Replicate everything. Remove the old pool (a backup) and then replace the two degraded disks with new disks.
Job done. One copy.
Only problem with this is that after removing the old pool and resilvering two drives you don’t have any redundancy. Which is why I partially degraded the old Z2 pool to one redundant drive and created the new pool also as a partially degraded Z2 with one redundant drive i.e. at all times you have at least one level of redundancy.
The redundancy is an entire backup pool with dual drive redundancy… ie the old pool
But yeah, an anlternative approach is to remove a single drive from the original pool and use single drive redundancy on both pools.
The first pools removed drive can always be re-added.
And you can then debate about which is safer if you want
There’s another limitation I’ve overlooked: I only have 9 SATA power connectors.

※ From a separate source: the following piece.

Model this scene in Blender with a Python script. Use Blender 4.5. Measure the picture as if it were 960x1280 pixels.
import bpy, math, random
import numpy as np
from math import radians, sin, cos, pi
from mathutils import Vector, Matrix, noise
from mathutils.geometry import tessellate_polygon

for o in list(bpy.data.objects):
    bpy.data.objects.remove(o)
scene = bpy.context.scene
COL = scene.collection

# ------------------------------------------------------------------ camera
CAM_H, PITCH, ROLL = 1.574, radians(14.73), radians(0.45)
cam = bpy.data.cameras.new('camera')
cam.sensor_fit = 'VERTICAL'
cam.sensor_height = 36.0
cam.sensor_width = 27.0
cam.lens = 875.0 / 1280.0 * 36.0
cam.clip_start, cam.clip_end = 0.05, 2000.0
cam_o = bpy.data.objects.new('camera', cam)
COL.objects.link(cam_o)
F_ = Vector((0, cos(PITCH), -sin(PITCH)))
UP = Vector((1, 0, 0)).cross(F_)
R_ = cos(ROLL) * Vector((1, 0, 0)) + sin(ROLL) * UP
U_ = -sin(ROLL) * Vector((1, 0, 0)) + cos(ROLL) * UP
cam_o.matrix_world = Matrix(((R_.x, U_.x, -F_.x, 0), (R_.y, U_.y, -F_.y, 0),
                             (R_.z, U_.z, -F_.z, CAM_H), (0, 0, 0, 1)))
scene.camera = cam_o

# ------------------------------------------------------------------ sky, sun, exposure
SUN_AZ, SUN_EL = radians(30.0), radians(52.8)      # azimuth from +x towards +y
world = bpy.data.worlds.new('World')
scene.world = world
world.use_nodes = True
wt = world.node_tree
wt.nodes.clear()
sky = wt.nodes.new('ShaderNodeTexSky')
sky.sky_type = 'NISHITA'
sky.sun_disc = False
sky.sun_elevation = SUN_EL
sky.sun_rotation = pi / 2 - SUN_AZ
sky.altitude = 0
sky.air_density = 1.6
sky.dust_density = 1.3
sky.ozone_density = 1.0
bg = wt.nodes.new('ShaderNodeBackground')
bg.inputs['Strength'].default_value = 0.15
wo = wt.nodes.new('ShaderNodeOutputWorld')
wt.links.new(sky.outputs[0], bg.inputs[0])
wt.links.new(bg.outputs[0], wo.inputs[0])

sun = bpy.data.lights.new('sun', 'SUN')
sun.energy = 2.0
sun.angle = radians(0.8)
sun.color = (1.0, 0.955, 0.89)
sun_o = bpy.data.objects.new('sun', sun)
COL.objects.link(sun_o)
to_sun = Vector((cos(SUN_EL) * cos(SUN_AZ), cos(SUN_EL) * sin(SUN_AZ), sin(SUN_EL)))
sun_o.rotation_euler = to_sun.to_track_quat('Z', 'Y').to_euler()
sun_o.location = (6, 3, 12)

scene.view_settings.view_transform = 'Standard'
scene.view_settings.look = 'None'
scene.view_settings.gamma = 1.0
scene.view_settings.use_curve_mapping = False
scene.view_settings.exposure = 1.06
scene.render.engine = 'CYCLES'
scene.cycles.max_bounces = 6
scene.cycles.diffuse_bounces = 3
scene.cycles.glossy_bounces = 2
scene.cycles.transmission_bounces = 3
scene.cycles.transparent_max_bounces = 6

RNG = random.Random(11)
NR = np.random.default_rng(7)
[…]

Without using a ROMEX-to-SATA adapter, my plan would likely be as follows:
- Remove a drive from the old pool – This will free up a power connection.
- Connect the two 14TB drives – Use the available power connectors to set up these drives.
- Copy the data – Transfer all necessary data to the 14TB drives.
- Remove additional drives – Once the data is safely copied, remove more of the older drives as needed.
- Add the remaining 14TB drives – Complete the setup by adding the rest of the larger drives, freeing up enough power connections.
This seems like it may be the easiest plan given the situation,
But i also rather not push my luck… I’ve ordered the drives.
I think the question now is whether to take out 1 or 2 drives from the old pool so i can put in 2 or 3 of the new drives. Or bite the bullet and get a sata pci card + molex adapters. So many options, not enough experience to determine the best one.
This is just me, but (unless I have a backup of all my data) the procedure of working with degraded pools would be too scary for me.
If financially possible, I’d get a cheap PCI-E Card that provides the required SATA ports. Or one of those m.2 adapters that have SATA ports on them - I’d not run my server 24/7 with that adapter but I’d do a migration (copy) of my data from the old pool to the new pool.
That will also be faster than shuffeling disks/data around between (temporary) pools.
Yes - I would agree that a temporary HBA to provide more SATA ports thus allowing you to migrate without any degradation would be preferable, but it assumes that your existing hardware is suitable to do this.
In my suggested approach, although you will be running temporarily with degraded pools, they are only partially degraded i.e. they are still redundant drives with all the benefits that provides, just not the extra benefits of double redundancy.
Sorry - but this is NOT the case.
From the point that you destroy the old pool until the point that the first of the resilvers has completed, you have ZERO redundancy.
The simple answer is for the sake of a couple of $ go buy a power cable splitter.
To limit your migration to using only 9 drives will mean either:
- reducing the level of redundancy on one pool to zero (not advisable); or
- doing 3 data migrations instead of 1 (less risky from a redundancy perspective, but significantly longer to achieve and with more manual steps a greater risk of human error).
In my suggestion I never destroyed the pool. I was under the belief the old pool had different size disks.